Further, this event highlights once again the NFL’s problematic relationship with the 51 percent of the American population that happens to be female. Its response to domestic violence perpetrated by NFL players has been bizarre, when it hasn’t been dilatory, when it hasn’t been apathetic. And those are easy cases. Sometimes there’s even been video. If the NFL was unprepared to deal with cases of domestic violence captured on video and dispensed over the Internet, is there any reason to believe that its any more prepared to confront the involvement of its owners and players in the insidious and complicated forms of violence that make up human trafficking?

There is no question that forced prostitution also is an act of violence against women. The United Nations Human Rights Commission recognizes it as such. So does common sense. It is part of a thriving 21st century slave economy and, like any economy, its supply is driven by demand, and now Bob Kraft is alleged to be part of that demand. But it’s obvious that the old-boy network that still exists within the greater community of the NFL and its most fervent adherents is unable to make the connection between the two forms of violence.

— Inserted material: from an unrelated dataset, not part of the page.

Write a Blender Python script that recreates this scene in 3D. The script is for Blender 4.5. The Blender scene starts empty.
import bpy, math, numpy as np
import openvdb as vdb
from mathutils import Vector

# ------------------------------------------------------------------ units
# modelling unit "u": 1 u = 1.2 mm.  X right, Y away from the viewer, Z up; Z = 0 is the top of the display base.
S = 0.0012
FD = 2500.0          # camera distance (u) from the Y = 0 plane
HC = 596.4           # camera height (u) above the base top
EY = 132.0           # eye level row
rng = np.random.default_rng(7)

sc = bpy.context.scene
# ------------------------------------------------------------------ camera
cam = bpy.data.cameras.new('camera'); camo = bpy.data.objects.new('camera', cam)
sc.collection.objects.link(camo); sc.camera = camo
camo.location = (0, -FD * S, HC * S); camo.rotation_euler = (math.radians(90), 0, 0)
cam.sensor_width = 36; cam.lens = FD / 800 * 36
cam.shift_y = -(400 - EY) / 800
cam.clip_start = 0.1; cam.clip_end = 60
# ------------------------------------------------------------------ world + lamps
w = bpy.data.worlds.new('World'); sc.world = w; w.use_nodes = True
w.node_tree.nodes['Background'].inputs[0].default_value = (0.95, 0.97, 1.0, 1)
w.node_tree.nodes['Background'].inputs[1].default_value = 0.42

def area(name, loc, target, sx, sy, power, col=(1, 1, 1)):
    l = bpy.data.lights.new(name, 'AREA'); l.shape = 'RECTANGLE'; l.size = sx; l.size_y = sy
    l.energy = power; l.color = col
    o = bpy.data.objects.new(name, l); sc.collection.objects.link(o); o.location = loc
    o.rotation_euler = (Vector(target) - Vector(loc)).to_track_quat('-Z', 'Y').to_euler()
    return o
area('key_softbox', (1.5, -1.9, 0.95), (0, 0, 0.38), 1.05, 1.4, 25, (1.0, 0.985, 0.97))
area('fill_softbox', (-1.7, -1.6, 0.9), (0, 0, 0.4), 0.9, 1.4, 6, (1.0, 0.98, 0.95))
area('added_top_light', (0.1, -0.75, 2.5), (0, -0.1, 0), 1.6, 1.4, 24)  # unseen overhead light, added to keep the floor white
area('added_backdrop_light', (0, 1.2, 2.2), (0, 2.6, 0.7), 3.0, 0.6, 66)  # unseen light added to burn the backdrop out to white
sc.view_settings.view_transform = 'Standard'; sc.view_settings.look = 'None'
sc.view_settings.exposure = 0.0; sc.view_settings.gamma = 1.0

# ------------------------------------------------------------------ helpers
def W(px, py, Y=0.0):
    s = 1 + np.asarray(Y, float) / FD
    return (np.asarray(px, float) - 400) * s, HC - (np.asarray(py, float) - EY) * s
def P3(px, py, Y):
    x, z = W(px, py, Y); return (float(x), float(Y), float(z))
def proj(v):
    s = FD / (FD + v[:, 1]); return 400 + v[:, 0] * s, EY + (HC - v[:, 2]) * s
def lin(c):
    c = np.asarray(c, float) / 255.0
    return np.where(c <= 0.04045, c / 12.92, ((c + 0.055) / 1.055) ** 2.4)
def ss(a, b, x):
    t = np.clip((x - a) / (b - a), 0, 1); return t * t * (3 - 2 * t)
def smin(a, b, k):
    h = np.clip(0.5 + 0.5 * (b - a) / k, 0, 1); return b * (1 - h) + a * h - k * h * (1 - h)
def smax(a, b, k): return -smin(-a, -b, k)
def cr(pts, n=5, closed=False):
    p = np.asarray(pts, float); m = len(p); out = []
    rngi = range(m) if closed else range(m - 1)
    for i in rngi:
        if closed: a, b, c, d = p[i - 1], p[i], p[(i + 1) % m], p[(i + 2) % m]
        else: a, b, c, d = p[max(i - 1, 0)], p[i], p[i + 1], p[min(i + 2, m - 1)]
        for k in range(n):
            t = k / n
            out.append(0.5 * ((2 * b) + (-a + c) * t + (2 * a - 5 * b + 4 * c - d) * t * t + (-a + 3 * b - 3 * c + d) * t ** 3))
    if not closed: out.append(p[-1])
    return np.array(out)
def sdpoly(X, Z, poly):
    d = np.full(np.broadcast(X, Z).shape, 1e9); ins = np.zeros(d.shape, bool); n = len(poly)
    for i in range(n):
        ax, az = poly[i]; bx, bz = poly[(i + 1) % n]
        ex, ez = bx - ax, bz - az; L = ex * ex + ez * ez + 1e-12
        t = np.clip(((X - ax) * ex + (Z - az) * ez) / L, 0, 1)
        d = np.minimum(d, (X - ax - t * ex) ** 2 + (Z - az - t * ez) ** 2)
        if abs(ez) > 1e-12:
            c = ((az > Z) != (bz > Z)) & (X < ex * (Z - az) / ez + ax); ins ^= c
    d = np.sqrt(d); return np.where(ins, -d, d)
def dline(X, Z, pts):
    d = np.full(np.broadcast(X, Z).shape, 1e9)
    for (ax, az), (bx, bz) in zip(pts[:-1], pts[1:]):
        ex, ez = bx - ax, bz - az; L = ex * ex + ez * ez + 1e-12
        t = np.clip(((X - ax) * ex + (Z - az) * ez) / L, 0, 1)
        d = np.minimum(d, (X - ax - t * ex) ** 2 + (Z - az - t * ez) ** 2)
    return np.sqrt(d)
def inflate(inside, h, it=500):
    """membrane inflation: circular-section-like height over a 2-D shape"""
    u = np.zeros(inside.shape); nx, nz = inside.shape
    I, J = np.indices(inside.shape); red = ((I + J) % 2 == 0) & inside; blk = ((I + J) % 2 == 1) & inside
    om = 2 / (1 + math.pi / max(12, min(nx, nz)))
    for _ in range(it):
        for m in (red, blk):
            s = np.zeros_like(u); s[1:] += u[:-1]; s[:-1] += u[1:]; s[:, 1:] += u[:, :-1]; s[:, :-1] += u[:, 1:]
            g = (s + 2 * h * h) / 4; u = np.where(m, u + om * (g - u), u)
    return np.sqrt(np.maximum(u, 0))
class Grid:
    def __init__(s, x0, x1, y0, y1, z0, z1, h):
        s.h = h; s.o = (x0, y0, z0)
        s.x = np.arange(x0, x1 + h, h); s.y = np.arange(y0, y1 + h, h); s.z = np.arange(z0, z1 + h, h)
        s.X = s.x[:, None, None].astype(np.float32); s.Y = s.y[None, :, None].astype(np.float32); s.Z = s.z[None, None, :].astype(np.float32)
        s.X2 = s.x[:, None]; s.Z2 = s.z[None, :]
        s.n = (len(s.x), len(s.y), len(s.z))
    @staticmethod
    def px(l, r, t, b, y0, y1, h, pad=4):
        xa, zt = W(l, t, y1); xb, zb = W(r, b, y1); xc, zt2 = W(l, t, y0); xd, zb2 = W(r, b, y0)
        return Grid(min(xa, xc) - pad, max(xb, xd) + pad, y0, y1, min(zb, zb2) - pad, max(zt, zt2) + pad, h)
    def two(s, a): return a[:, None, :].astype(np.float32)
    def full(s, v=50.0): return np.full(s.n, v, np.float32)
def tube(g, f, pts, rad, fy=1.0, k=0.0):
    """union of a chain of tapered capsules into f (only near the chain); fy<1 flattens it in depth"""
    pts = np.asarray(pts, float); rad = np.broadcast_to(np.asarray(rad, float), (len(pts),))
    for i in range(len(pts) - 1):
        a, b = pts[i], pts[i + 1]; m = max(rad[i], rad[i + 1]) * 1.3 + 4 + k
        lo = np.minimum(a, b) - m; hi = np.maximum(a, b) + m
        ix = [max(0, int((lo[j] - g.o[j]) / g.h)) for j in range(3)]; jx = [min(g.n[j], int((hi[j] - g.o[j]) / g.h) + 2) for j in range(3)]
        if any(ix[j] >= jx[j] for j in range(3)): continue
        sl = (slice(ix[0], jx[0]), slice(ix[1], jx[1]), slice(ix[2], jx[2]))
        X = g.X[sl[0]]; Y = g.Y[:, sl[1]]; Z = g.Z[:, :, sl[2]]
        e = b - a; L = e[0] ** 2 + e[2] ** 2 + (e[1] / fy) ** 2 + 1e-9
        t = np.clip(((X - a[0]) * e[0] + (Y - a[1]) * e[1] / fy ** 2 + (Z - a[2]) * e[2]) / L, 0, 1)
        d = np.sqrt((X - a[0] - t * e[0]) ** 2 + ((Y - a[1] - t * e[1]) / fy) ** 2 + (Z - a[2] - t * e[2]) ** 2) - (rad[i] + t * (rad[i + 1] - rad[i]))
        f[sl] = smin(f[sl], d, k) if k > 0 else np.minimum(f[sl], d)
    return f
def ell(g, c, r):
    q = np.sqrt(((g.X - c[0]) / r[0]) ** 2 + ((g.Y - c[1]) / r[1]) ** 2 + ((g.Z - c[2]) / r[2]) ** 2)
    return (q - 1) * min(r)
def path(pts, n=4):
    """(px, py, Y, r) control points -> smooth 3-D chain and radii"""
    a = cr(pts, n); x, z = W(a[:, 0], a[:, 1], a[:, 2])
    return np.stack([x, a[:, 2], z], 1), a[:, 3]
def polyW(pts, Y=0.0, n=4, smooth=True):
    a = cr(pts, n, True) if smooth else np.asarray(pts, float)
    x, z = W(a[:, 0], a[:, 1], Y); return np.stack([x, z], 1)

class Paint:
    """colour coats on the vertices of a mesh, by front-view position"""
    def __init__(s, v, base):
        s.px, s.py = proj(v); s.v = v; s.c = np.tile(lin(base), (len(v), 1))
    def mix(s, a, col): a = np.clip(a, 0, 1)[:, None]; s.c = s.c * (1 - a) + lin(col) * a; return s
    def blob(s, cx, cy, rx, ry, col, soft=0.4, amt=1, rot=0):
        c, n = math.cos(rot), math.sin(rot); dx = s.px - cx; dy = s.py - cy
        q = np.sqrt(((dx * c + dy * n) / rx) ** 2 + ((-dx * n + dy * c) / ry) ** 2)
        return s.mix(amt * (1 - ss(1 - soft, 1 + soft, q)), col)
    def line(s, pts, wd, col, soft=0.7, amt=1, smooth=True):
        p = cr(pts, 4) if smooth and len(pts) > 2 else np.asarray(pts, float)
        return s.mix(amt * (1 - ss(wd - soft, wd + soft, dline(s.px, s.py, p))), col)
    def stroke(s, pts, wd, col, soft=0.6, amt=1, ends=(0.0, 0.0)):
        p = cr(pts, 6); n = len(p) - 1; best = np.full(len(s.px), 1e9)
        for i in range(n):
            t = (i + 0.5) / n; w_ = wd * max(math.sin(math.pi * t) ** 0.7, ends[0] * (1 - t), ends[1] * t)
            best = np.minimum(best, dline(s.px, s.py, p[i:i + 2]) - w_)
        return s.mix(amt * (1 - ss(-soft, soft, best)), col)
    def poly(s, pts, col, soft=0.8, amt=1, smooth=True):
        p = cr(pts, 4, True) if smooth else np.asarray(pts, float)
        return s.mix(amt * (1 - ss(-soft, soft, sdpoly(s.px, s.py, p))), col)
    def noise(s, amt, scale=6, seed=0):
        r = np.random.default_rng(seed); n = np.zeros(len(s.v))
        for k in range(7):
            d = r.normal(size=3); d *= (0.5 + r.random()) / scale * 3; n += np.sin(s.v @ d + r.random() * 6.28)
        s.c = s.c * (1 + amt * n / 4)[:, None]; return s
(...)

All the “rub and tug” jokes are a form of denial that seeks to minimize Kraft’s alleged complicity in the acts of violence essential to a successful human-trafficking operation like the one investigators believe they broke up. This form of violence is as essential to human-trafficking as physical violence is essential to professional football. The only difference is that the latter is voluntary.

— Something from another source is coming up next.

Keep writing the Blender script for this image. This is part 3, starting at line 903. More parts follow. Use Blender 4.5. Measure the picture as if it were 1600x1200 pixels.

If the charges against Bob Kraft are proven to be true, then Goodell should bestir himself to punish the Patriots owner severely, and with something beyond a fine. He’s already heavily fined the Patriots for their two -gate scandals. If the charges are proven true, Kraft’s influence and involvement in the business of the league should be minimized, if not entirely eliminated. It can be argued that he should be suspended from the operation of his franchise, at least for a season. Goodell essentially forced Jerry Richardson to sell the Panthers for abusing the women in his employ. In that context, what Kraft is alleged to have done is simply to have outsourced the abuse of women to a shadowy international criminal cabal. There are better things to do at the average Florida strip mall. He would’ve been better off getting a tattoo.